In the second Matrix film, a new part of the backstory has to be developed: the assorted “rogue programs” who also reside in the Matrix universe. The entire second movie consists of plot devices to get to the climactic scene, which turns out to be yet more exposition — by the Architect — on how the Matrix universe works. There is seemingly no story here at all, the action is just a slow setup for yet another movie where (hopefully) something important will happen.
So here are two approaches to telling a thematically similar story (the Hero’s Journey), one of which is, in my opinion, far more engaging. (This is not meant to be a novel versus film argument.) In one sense, the second Matrix movie represents the time between important actions, the equivalent of the twelve years that are intentionally elided from the Dune story. But in another sense, having the events of the second and third Matrix movies fall so close on the heels of the first movie diminishes the story of the first movie; when does Neo have time to be the hero he has become? When will he use his powers? If he doesn’t use his powers (his powers within the Matrix) then what was the whole point of having them?
In contrast, Paul Muad’dib is allowed to use his powers “off screen”. And not just Paul; all of the characters, friend and foe alike, get a chance to act behind the scenes.
I feel I’m not quite making the point I wanted to make. I’m trying to avoid talking about sequels, the way that a successful book or movie can spin out into a series of books or movies. Sequels have their own special features, they have more than just a basic backstory (hidden story), they have an explicit background story (the previous episode), and the interstitial backstory (what happened between episodes), all of this in addition to the original backstory.
So what is important about sequels is the way they divide a story into episodes, and the space between those episodes. The story made up of these episodes is an overarching story; now, the question is, how big should this overarching story be? Should it consume the entire backstory, as I feel The Matrix does? What if the story is small in comparison to the backstory? I think both cases are subject to historic trends. There are also trends in how much interstitial backstory is created between episodes.

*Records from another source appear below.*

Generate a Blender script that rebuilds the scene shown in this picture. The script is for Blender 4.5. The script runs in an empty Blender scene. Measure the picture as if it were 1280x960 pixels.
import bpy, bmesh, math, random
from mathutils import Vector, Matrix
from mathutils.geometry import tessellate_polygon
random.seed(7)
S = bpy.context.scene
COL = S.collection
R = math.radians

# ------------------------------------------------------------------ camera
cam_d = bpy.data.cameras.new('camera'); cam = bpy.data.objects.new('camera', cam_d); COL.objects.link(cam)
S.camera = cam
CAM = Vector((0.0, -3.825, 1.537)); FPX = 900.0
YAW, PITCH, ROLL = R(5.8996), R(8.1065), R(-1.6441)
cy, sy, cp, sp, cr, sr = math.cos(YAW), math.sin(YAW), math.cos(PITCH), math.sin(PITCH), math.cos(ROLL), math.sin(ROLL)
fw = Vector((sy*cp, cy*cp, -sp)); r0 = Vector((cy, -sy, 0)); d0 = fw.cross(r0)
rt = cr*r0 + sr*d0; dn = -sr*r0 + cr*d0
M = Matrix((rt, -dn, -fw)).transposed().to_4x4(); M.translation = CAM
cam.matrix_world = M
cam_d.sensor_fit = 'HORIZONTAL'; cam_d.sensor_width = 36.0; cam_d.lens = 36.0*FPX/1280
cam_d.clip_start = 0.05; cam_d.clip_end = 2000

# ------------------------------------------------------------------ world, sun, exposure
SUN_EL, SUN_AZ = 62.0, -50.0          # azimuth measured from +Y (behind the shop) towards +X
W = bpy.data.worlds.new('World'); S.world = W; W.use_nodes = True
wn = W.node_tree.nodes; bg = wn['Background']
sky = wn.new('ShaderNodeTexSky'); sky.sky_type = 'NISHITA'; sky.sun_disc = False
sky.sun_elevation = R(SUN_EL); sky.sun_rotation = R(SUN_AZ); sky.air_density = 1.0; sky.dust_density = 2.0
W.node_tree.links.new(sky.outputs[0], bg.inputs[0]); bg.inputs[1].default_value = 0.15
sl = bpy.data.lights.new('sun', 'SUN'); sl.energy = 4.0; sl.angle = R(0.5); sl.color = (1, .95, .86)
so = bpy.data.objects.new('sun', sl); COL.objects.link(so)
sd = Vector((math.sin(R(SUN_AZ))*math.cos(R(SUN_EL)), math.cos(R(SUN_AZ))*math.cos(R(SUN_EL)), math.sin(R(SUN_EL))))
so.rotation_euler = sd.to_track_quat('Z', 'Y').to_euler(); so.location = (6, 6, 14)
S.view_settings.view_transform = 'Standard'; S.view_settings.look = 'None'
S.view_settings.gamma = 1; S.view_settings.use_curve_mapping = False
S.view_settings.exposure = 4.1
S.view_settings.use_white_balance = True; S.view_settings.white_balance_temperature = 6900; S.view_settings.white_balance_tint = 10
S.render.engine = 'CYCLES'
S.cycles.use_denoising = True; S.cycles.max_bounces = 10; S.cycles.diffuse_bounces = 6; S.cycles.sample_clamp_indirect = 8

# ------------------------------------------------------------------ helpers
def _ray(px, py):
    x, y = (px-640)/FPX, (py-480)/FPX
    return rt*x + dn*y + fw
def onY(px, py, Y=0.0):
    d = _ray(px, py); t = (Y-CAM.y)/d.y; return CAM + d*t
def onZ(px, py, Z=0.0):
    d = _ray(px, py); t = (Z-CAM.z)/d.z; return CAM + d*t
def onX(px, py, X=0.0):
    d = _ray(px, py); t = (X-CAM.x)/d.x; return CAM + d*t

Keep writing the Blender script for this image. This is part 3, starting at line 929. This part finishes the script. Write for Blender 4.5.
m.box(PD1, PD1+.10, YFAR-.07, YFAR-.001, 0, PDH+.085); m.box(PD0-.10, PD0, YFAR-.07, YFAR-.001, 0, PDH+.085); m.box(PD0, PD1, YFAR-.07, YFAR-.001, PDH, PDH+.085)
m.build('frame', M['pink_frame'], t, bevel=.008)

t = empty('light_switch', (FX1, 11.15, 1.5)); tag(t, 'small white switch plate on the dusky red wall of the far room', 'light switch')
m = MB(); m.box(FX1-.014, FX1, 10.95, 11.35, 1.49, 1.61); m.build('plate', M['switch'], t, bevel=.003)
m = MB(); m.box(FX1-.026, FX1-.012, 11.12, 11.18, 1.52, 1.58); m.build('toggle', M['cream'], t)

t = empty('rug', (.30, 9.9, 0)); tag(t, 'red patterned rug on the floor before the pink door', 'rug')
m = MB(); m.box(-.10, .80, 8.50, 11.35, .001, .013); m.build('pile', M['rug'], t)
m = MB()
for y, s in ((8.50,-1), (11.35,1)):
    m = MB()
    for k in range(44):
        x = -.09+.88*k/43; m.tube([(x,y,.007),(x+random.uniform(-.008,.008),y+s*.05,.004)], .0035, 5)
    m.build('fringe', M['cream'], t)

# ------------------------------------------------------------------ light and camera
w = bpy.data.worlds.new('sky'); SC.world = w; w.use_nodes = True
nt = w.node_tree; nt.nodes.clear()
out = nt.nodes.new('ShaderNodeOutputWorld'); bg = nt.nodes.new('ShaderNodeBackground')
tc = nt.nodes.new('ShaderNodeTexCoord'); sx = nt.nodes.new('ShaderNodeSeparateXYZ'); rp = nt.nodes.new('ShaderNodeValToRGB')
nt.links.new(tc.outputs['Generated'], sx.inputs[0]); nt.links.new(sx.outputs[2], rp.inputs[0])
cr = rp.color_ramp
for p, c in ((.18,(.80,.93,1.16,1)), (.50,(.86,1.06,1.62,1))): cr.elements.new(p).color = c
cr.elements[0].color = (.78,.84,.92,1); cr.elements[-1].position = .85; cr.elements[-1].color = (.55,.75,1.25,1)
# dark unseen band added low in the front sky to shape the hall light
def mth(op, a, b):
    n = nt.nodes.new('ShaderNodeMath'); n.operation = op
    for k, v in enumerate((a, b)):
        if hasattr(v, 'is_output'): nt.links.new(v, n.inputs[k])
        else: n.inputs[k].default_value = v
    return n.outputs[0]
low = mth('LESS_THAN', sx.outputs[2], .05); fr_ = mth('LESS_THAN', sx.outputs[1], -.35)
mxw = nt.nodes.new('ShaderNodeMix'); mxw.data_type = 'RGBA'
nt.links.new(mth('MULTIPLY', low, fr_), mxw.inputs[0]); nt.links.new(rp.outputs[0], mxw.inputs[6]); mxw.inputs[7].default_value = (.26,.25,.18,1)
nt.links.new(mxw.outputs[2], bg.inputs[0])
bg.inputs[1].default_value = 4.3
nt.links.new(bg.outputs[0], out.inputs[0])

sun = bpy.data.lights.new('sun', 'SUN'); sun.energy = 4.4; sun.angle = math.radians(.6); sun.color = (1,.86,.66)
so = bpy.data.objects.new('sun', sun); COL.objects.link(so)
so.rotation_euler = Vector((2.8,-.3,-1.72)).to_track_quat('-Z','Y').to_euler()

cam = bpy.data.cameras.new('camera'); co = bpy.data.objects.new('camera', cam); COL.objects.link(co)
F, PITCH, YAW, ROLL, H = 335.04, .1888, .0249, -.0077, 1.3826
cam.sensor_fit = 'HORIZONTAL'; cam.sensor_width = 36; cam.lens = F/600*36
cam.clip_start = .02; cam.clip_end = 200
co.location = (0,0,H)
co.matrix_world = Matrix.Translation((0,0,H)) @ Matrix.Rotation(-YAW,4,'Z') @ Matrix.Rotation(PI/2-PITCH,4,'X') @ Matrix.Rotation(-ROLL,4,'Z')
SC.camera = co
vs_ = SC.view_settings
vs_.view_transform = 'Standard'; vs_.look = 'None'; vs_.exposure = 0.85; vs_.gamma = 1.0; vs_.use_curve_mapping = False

Take the Harry Potter novels, for example. This is a story that leaves very few gaps in the action, every important event in Harry’s life is detailed here. The story is also constructed around the revelation of the backstory leading up to Harry’s orphanhood. If there is any doubt as to the importance of the overarching story vs. the backstory, look at the verbosity of these books. No background element is so small that it doesnt get at least a paragraph of exposition.
Take another example, the original Star Wars trilogy. Here we have a sophisticated backstory which remains largely untapped after three movies. But then look at the new Star Wars films — their sole purpose is to expose the backstory which supported the original trilogy. If you ask me, more interesting things happen at the other end of the story, some time after the Jedi victory. The production of the two trilogies span the change of trends, from large backstory to large, uh, forestory.